L’hommage aux « femmes de réconfort » hérisse les nationalistes japonais

reconfort

Par Philippe Mesmer, Tokyo, correspondance

L’installation à San Francisco, en 2017, d’une statue représentant les esclaves sexuelles de l’armée nipponne pendant la seconde guerre mondiale a entraîné la fin du jumelage de la ville californienne avec Osaka.

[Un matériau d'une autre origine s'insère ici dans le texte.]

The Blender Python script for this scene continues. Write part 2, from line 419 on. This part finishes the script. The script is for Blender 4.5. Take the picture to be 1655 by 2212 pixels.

Le jumelage entre Osaka et San Francisco, c’est fini. Par une simple lettre adressée le 2 octobre à son homologue américaine London Breed, le maire de la ville de l’ouest du Japon, le très nationaliste Hirofumi Yoshimura, a mis fin au lien qui unissait les deux municipalités depuis 1957.

L’édile n’a pas goûté l’érection, en septembre 2017, dans la ville américaine d’une statue en l’honneur des Coréennes, Chinoises ou encore Philippines et Néerlandaises appelées « femmes de réconfort » par les Japonais, et contraintes à l’esclavage sexuel pour l’armée impériale japonaise du début des années 1930 à la fin de la seconde guerre mondiale.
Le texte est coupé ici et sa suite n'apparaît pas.